» SOURCE EXCERPT
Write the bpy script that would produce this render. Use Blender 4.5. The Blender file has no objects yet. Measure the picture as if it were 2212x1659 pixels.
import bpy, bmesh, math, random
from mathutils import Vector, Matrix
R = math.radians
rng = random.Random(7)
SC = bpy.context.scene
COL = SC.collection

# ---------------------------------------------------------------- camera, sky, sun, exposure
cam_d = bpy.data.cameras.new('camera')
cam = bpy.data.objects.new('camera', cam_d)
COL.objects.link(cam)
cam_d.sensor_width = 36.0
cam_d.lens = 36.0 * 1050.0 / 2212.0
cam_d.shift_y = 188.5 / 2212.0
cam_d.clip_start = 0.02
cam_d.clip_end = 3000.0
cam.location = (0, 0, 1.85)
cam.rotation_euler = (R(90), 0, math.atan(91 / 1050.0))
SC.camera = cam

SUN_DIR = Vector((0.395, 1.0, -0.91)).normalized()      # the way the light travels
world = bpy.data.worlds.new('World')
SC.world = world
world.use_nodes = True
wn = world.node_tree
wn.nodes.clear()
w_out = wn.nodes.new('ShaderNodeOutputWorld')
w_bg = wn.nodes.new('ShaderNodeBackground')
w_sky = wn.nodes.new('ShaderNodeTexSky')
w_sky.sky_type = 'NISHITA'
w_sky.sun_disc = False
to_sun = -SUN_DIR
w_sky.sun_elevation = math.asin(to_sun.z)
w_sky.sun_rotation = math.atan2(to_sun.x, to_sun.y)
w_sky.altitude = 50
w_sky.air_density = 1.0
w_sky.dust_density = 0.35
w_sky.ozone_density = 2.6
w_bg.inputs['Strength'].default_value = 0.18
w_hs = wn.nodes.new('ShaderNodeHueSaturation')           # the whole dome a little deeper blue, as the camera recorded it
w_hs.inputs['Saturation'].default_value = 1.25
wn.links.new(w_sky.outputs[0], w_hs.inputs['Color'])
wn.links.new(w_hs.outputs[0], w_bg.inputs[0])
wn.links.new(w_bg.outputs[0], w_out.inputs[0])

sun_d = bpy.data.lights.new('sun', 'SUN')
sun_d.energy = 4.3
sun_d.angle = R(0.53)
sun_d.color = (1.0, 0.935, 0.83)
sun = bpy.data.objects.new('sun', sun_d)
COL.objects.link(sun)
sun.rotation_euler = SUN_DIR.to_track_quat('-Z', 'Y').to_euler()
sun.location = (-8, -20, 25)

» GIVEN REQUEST
Word for word, restate all of the data shown above.

» EXERCISE RESULT
Write the bpy script that would produce this render. Use Blender 4.5. The Blender file has no objects yet. Measure the picture as if it were 2212x1659 pixels.
import bpy, bmesh, math, random
from mathutils import Vector, Matrix
R = math.radians
rng = random.Random(7)
SC = bpy.context.scene
COL = SC.collection

# ---------------------------------------------------------------- camera, sky, sun, exposure
cam_d = bpy.data.cameras.new('camera')
cam = bpy.data.objects.new('camera', cam_d)
COL.objects.link(cam)
cam_d.sensor_width = 36.0
cam_d.lens = 36.0 * 1050.0 / 2212.0
cam_d.shift_y = 188.5 / 2212.0
cam_d.clip_start = 0.02
cam_d.clip_end = 3000.0
cam.location = (0, 0, 1.85)
cam.rotation_euler = (R(90), 0, math.atan(91 / 1050.0))
SC.camera = cam

SUN_DIR = Vector((0.395, 1.0, -0.91)).normalized()      # the way the light travels
world = bpy.data.worlds.new('World')
SC.world = world
world.use_nodes = True
wn = world.node_tree
wn.nodes.clear()
w_out = wn.nodes.new('ShaderNodeOutputWorld')
w_bg = wn.nodes.new('ShaderNodeBackground')
w_sky = wn.nodes.new('ShaderNodeTexSky')
w_sky.sky_type = 'NISHITA'
w_sky.sun_disc = False
to_sun = -SUN_DIR
w_sky.sun_elevation = math.asin(to_sun.z)
w_sky.sun_rotation = math.atan2(to_sun.x, to_sun.y)
w_sky.altitude = 50
w_sky.air_density = 1.0
w_sky.dust_density = 0.35
w_sky.ozone_density = 2.6
w_bg.inputs['Strength'].default_value = 0.18
w_hs = wn.nodes.new('ShaderNodeHueSaturation')           # the whole dome a little deeper blue, as the camera recorded it
w_hs.inputs['Saturation'].default_value = 1.25
wn.links.new(w_sky.outputs[0], w_hs.inputs['Color'])
wn.links.new(w_hs.outputs[0], w_bg.inputs[0])
wn.links.new(w_bg.outputs[0], w_out.inputs[0])

sun_d = bpy.data.lights.new('sun', 'SUN')
sun_d.energy = 4.3
sun_d.angle = R(0.53)
sun_d.color = (1.0, 0.935, 0.83)
sun = bpy.data.objects.new('sun', sun_d)
COL.objects.link(sun)
sun.rotation_euler = SUN_DIR.to_track_quat('-Z', 'Y').to_euler()
sun.location = (-8, -20, 25)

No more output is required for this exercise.